▸ **MATERIAL PROVIDED**
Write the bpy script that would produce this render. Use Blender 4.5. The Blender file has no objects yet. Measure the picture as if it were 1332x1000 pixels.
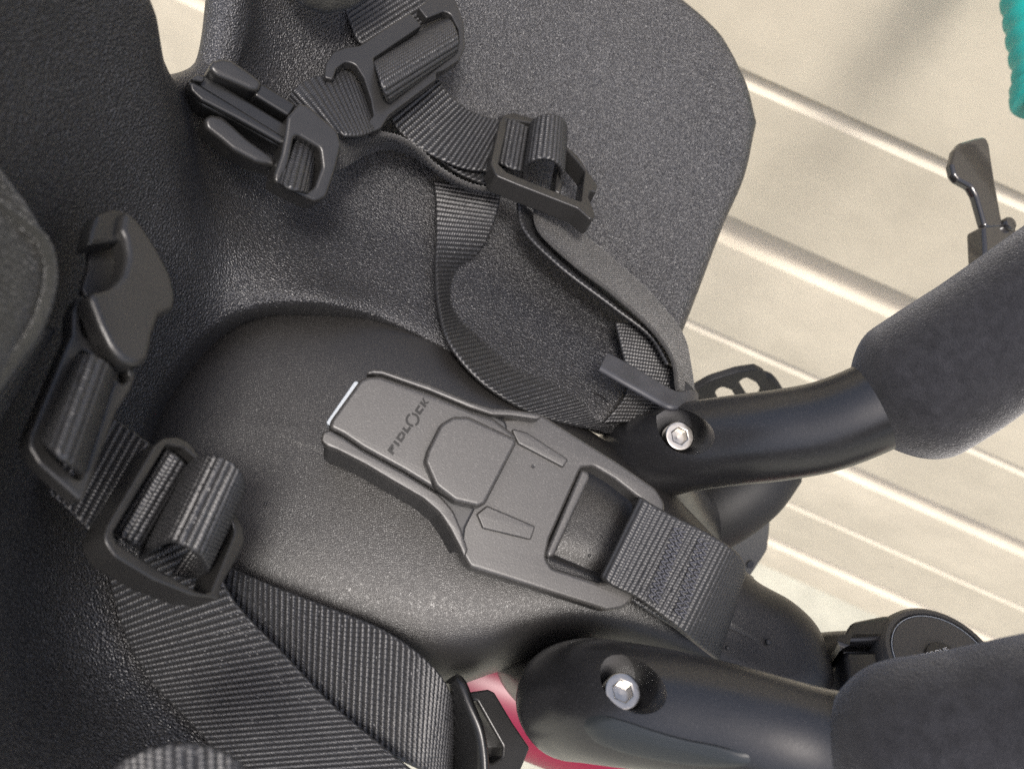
import bpy, bmesh, math, random
import numpy as np
from mathutils import Vector, Matrix

random.seed(4); np.random.seed(4)
scene = bpy.context.scene
col = scene.collection
R = math.radians
MM = 0.001

# ------------------------------------------------------------------ camera
FPX = 1153.0                      # focal length in photograph pixels (1332 wide)
ROLL, TILT = R(24), R(23)         # camera roll, angle of the view axis from straight down
f_ = np.array([0, math.sin(TILT), -math.cos(TILT)])
u0 = np.array([0, math.cos(TILT), math.sin(TILT)])
r_ = math.cos(ROLL)*np.array([1, 0, 0]) + math.sin(ROLL)*u0
u_ = -math.sin(ROLL)*np.array([1, 0, 0]) + math.cos(ROLL)*u0
CAM = -f_*0.26
cd = bpy.data.cameras.new('Camera'); cam = bpy.data.objects.new('Camera', cd); col.objects.link(cam)
cd.sensor_width = 36; cd.lens = 36*FPX/1332; cd.clip_start = 0.01; cd.clip_end = 200
m3 = Matrix((r_, u_, -f_)).transposed()
cam.matrix_world = Matrix.Translation(CAM) @ m3.to_4x4()
cd.dof.use_dof = True; cd.dof.focus_distance = 0.25; cd.dof.aperture_fstop = 17
scene.camera = cam

# ------------------------------------------------------------------ sky, sun, exposure
SUN_EL, SUN_AZ = R(75), R(165)     # azimuth measured from +Y towards +X
w = bpy.data.worlds.new('World'); scene.world = w; w.use_nodes = True
nt = w.node_tree; nt.nodes.clear()
sky = nt.nodes.new('ShaderNodeTexSky'); sky.sky_type = 'NISHITA'; sky.sun_disc = False
sky.sun_elevation = SUN_EL; sky.sun_rotation = SUN_AZ; sky.air_density = 1.0; sky.dust_density = 7.0; sky.ozone_density = 1.0
bg = nt.nodes.new('ShaderNodeBackground'); bg.inputs[1].default_value = 0.10
wo = nt.nodes.new('ShaderNodeOutputWorld')
nt.links.new(sky.outputs[0], bg.inputs[0]); nt.links.new(bg.outputs[0], wo.inputs[0])
sd = bpy.data.lights.new('Sun', 'SUN'); so = bpy.data.objects.new('Sun', sd); col.objects.link(so)
sd.energy = 1.5; sd.angle = R(13); sd.color = (1, 0.95, 0.88)
sdir = Vector((math.sin(SUN_AZ)*math.cos(SUN_EL), math.cos(SUN_AZ)*math.cos(SUN_EL), math.sin(SUN_EL)))
so.rotation_euler = sdir.to_track_quat('Z', 'Y').to_euler(); so.location = (0, 0, 3)
vs = scene.view_settings; vs.view_transform = 'Standard'; vs.look = 'None'; vs.gamma = 1; vs.use_curve_mapping = False
vs.exposure = 1.1
vs.use_white_balance = True; vs.white_balance_temperature = 6300; vs.white_balance_tint = 10

cy = scene.cycles; cy.use_denoising = False; cy.max_bounces = 6; cy.diffuse_bounces = 3; cy.glossy_bounces = 3; cy.caustics_reflective = False; cy.caustics_refractive = False

# ------------------------------------------------------------------ helpers: points
def ray(px, py): return f_*FPX + r_*(px-666) - u_*(py-500)
def P(px, py, z):                 # the point at height z (metres, cushion top = 0) seen at a photograph pixel
    d = ray(px, py)
    if LEAN: z = z-lean(px, py)
    return CAM + d*((z-CAM[2])/d[2])
LEAN = False                      # the seat leans: its far side (up in the picture) sits lower
def lean(px, py):
    t = .39*(px-666)-.92*(py-500)
    if t <= 0: return 0.
    sx = min(1, max(0, (px-110)/290)); sx = sx*sx*(3-2*sx)
    t = t*t/(t+40); return .072*(1-math.exp(-t/250))*sx
def norm(v):
    v = np.asarray(v, float); n = np.linalg.norm(v); return v/n if n > 0 else v
def spline(pts, n):               # centripetal Catmull-Rom through pts, n samples per span
    p = np.asarray(pts, float)
    if len(p) < 3:
        return np.array([p[0]+(p[-1]-p[0])*t for t in np.linspace(0, 1, n+1)])
    q = np.vstack([2*p[0]-p[1], p, 2*p[-1]-p[-2]])
    out = []
    for i in range(1, len(q)-2):
        p0, p1, p2, p3 = q[i-1:i+3]
        t0 = 0; t1 = t0+max(np.linalg.norm(p1-p0), 1e-9)**.5; t2 = t1+max(np.linalg.norm(p2-p1), 1e-9)**.5; t3 = t2+max(np.linalg.norm(p3-p2), 1e-9)**.5
        for t in np.linspace(t1, t2, n, endpoint=False):
            a1 = (t1-t)/(t1-t0)*p0+(t-t0)/(t1-t0)*p1; a2 = (t2-t)/(t2-t1)*p1+(t-t1)/(t2-t1)*p2; a3 = (t3-t)/(t3-t2)*p2+(t-t2)/(t3-t2)*p3
            b1 = (t2-t)/(t2-t0)*a1+(t-t0)/(t2-t0)*a2; b2 = (t3-t)/(t3-t1)*a2+(t-t1)/(t3-t1)*a3
            out.append((t2-t)/(t2-t1)*b1+(t-t1)/(t2-t1)*b2)
    out.append(p[-1]); return np.array(out)
def resample(p, n):
    d = np.r_[0, np.cumsum(np.linalg.norm(np.diff(p, axis=0), axis=1))]
    s = np.linspace(0, d[-1], n)
    return np.stack([np.interp(s, d, p[:, k]) for k in range(3)], 1)

# ------------------------------------------------------------------ helpers: objects
def tag(o, label, cat, group=None):
    o['label'] = label; o['category'] = cat
    if group: o['group'] = group
    return o
def thing(name, label, cat, loc, group=None):
    o = bpy.data.objects.new(name, None); col.objects.link(o); o.empty_display_size = .01
    o.location = tuple(loc); return tag(o, label, cat, group)
def wloc(o):
    v = Vector(o.location)
    while o.parent: o = o.parent; v += Vector(o.location)
    return v
def link(name, me, mat, parent=None, sharp=35, wn=False):
    """world-space mesh -> object with its origin at the mesh centre, under parent"""
    n = len(me.vertices); a = np.empty(n*3, np.float32); me.vertices.foreach_get('co', a); a = a.reshape(-1, 3)
    c = (a.min(0)+a.max(0))/2; me.vertices.foreach_set('co', (a-c).ravel()); me.update()
    me.materials.clear(); me.materials.append(mat)
    me.shade_smooth()
    if sharp: me.set_sharp_from_angle(angle=R(sharp))
    o = bpy.data.objects.new(name, me); col.objects.link(o)
    o.location = Vector(c.tolist())
    if parent: o.parent = parent; o.location = Vector(c.tolist())-wloc(parent)
    if wn:
        m = o.modifiers.new('wn', 'WEIGHTED_NORMAL'); m.keep_sharp = True; m.weight = 100
    return o
def mesh_np(name, v, faces):
    """verts (n,3), quads (m,4) arrays"""
    v = np.asarray(v, np.float32); fa = np.asarray(faces, np.int32)
    me = bpy.data.meshes.new(name); me.vertices.add(len(v)); me.vertices.foreach_set('co', v.ravel())
    k = fa.shape[1]; me.loops.add(fa.size); me.loops.foreach_set('vertex_index', fa.ravel())
    me.polygons.add(len(fa)); me.polygons.foreach_set('loop_start', np.arange(0, fa.size, k, dtype=np.int32))
    me.update(calc_edges=True); me.validate(); return me
def mesh_py(name, v, faces):
    me = bpy.data.meshes.new(name); me.from_pydata([tuple(map(float, p)) for p in v], [], [tuple(map(int, q)) for q in faces]); me.update(); return me
def grid_faces(nu, nv, wrap_v=False, off=0):
    i = np.arange(nu-1)[:, None]; jn = nv if wrap_v else nv-1; j = np.arange(jn)[None, :]
    a = i*nv+j; b = i*nv+(j+1) % nv; c = (i+1)*nv+(j+1) % nv; d = (i+1)*nv+j
    return (np.stack(np.broadcast_arrays(a, b, c, d), -1).reshape(-1, 4)+off)
def fix_normals(me):
    bm = bmesh.new(); bm.from_mesh(me); bmesh.ops.recalc_face_normals(bm, faces=bm.faces); bm.to_mesh(me); bm.free()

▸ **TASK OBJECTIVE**
Find every line above that contains the word "picture", and return each one.

▸ **EXERCISE RESULT**
Write the bpy script that would produce this render. Use Blender 4.5. The Blender file has no objects yet. Measure the picture as if it were 1332x1000 pixels.
LEAN = False                      # the seat leans: its far side (up in the picture) sits lower